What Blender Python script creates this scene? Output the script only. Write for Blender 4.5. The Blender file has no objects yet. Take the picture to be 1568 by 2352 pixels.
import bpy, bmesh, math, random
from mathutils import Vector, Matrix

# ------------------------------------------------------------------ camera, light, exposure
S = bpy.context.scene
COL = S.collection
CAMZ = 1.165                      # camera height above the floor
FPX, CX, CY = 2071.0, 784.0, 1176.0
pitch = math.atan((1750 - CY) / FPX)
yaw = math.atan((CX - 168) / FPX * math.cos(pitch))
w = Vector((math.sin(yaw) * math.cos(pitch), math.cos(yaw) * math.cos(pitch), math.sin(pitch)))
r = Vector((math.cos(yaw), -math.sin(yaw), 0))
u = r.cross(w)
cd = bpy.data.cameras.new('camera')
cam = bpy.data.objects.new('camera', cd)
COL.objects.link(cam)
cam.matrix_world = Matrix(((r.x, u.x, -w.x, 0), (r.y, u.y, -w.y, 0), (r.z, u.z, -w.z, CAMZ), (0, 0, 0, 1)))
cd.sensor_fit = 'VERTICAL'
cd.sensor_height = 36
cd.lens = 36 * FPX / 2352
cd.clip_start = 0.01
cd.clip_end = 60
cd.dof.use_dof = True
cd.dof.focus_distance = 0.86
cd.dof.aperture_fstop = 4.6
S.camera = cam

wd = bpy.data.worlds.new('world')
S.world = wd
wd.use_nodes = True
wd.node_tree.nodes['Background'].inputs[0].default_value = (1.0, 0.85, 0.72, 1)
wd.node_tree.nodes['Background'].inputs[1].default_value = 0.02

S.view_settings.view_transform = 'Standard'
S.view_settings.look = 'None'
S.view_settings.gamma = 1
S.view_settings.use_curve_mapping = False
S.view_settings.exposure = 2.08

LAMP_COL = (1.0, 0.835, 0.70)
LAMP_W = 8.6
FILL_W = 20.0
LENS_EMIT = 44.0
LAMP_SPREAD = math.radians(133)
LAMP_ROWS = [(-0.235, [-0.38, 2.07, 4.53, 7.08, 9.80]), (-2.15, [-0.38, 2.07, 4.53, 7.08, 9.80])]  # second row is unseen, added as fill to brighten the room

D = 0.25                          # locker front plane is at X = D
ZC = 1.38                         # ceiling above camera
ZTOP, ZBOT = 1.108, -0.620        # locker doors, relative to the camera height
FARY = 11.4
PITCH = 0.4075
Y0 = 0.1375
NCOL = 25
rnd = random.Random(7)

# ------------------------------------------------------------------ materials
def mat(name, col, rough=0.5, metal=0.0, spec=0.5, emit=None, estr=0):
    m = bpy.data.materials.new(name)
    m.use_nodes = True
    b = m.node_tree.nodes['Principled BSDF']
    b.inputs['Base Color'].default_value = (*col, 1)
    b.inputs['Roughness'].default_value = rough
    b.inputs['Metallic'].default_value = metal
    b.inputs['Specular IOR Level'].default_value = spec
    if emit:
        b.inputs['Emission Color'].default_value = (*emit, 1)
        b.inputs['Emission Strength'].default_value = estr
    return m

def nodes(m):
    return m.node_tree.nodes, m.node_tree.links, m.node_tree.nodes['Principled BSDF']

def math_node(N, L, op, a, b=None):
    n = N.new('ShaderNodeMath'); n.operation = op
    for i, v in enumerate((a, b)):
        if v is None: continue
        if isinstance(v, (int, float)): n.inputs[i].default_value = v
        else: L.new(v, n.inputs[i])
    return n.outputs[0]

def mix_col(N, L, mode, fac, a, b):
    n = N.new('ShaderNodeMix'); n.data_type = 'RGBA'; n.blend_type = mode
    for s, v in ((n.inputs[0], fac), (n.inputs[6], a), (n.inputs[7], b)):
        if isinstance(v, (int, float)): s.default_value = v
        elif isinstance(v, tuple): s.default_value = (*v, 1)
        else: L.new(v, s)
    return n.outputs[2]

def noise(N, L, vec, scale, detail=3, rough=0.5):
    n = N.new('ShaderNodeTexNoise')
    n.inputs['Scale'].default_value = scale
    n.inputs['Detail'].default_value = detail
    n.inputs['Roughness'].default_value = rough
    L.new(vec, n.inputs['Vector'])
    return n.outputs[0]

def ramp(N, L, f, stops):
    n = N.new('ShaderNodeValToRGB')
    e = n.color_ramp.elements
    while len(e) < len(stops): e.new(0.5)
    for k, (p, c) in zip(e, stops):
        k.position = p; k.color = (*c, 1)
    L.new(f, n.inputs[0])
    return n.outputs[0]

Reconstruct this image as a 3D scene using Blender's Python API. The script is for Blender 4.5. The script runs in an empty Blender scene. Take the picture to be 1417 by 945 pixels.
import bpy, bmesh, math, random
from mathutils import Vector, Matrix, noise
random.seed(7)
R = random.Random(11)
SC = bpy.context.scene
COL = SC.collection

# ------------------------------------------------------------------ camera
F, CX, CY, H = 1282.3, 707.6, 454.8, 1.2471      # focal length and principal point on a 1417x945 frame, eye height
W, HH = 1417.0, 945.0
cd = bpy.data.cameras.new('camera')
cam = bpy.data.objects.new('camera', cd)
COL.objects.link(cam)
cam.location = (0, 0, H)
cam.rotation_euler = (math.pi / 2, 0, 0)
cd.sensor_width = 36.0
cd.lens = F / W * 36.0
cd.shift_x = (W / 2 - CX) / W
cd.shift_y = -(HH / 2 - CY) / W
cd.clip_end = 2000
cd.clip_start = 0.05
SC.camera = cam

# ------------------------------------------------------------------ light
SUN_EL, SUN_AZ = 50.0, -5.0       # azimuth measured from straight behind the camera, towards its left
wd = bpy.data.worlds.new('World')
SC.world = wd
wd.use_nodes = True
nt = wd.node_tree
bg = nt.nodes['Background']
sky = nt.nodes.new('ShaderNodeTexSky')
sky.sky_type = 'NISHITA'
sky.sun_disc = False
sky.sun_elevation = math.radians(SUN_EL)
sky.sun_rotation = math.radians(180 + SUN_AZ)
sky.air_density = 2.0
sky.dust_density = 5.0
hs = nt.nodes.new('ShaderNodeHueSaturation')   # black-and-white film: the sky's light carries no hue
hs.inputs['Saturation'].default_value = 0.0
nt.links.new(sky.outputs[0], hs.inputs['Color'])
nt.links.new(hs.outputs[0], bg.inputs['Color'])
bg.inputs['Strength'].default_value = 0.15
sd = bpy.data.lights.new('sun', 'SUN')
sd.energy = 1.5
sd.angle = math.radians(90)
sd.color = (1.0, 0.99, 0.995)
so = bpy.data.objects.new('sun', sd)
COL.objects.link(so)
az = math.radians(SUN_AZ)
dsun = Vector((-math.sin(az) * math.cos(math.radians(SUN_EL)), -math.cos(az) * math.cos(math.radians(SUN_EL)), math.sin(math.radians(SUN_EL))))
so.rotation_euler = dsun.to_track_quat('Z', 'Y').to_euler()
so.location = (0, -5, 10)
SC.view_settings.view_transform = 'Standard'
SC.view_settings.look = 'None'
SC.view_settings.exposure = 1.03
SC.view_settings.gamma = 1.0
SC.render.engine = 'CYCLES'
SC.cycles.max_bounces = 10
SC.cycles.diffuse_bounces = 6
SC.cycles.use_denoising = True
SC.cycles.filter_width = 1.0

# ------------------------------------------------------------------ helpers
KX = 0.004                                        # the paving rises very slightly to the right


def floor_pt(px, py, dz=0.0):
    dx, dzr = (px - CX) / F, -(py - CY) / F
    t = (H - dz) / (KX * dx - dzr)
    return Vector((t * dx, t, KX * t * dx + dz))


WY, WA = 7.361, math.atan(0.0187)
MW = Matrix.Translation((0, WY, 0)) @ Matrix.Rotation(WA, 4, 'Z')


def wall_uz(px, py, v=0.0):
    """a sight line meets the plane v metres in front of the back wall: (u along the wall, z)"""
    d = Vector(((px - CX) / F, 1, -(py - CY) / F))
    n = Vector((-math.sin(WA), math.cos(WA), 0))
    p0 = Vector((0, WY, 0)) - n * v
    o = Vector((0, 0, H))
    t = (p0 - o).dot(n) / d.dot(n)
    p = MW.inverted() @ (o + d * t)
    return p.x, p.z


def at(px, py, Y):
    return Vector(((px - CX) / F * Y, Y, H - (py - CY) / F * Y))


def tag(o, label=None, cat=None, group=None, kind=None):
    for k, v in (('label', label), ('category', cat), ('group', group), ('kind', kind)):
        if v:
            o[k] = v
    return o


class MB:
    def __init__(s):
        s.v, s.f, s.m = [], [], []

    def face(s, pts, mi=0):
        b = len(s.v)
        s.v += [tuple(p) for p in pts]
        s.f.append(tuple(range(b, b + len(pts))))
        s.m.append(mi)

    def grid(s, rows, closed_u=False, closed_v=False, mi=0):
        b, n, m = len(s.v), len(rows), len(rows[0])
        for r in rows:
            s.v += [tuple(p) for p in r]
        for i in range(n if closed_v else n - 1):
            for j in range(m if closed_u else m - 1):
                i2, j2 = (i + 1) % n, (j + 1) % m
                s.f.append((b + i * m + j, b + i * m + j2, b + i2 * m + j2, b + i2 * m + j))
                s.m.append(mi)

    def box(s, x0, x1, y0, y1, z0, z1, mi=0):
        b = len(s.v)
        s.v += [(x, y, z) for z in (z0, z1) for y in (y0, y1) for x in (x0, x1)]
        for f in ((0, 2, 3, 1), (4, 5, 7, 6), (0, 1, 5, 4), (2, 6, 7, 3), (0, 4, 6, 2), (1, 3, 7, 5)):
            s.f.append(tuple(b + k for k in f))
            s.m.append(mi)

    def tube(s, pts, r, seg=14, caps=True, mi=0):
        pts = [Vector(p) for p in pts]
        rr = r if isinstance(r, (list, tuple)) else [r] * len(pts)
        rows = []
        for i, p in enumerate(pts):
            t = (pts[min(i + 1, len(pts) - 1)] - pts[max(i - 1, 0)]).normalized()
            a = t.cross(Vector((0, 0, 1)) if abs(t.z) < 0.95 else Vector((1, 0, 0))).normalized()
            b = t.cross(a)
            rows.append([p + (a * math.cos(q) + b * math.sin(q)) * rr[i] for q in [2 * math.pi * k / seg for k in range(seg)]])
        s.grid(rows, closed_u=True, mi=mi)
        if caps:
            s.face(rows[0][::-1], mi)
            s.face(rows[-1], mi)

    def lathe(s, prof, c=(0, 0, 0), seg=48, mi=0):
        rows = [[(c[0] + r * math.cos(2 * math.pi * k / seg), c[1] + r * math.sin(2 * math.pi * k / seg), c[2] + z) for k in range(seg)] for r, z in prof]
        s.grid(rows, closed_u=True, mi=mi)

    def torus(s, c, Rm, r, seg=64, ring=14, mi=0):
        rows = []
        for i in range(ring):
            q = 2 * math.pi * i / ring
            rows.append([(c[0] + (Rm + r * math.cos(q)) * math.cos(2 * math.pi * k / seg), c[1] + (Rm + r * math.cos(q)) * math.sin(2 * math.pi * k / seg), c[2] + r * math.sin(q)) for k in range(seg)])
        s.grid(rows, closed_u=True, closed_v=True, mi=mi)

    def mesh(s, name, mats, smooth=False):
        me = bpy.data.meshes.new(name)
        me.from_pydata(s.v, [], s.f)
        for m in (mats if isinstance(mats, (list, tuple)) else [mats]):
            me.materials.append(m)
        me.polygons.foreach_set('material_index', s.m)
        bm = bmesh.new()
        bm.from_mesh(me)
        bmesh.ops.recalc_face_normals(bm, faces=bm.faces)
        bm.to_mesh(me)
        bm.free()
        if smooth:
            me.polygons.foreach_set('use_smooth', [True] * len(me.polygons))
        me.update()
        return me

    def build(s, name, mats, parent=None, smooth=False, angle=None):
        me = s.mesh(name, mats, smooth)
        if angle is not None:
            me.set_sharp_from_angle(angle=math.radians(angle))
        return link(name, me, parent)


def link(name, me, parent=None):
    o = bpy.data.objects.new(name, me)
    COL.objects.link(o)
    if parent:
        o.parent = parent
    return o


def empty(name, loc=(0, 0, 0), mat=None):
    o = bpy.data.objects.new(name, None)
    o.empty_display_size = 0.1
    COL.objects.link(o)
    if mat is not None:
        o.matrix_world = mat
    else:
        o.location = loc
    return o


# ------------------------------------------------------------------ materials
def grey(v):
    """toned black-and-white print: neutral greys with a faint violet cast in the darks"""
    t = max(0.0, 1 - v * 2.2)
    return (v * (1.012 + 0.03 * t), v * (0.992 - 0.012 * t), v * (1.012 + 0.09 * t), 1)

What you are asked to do
Transcribe the lines above from the one with "Reconstruct this image" through the one with "SC.camera = cam". Include both ends and leave out every other line.

Response
Reconstruct this image as a 3D scene using Blender's Python API. The script is for Blender 4.5. The script runs in an empty Blender scene. Take the picture to be 1417 by 945 pixels.
import bpy, bmesh, math, random
from mathutils import Vector, Matrix, noise
random.seed(7)
R = random.Random(11)
SC = bpy.context.scene
COL = SC.collection

# ------------------------------------------------------------------ camera
F, CX, CY, H = 1282.3, 707.6, 454.8, 1.2471      # focal length and principal point on a 1417x945 frame, eye height
W, HH = 1417.0, 945.0
cd = bpy.data.cameras.new('camera')
cam = bpy.data.objects.new('camera', cd)
COL.objects.link(cam)
cam.location = (0, 0, H)
cam.rotation_euler = (math.pi / 2, 0, 0)
cd.sensor_width = 36.0
cd.lens = F / W * 36.0
cd.shift_x = (W / 2 - CX) / W
cd.shift_y = -(HH / 2 - CY) / W
cd.clip_end = 2000
cd.clip_start = 0.05
SC.camera = cam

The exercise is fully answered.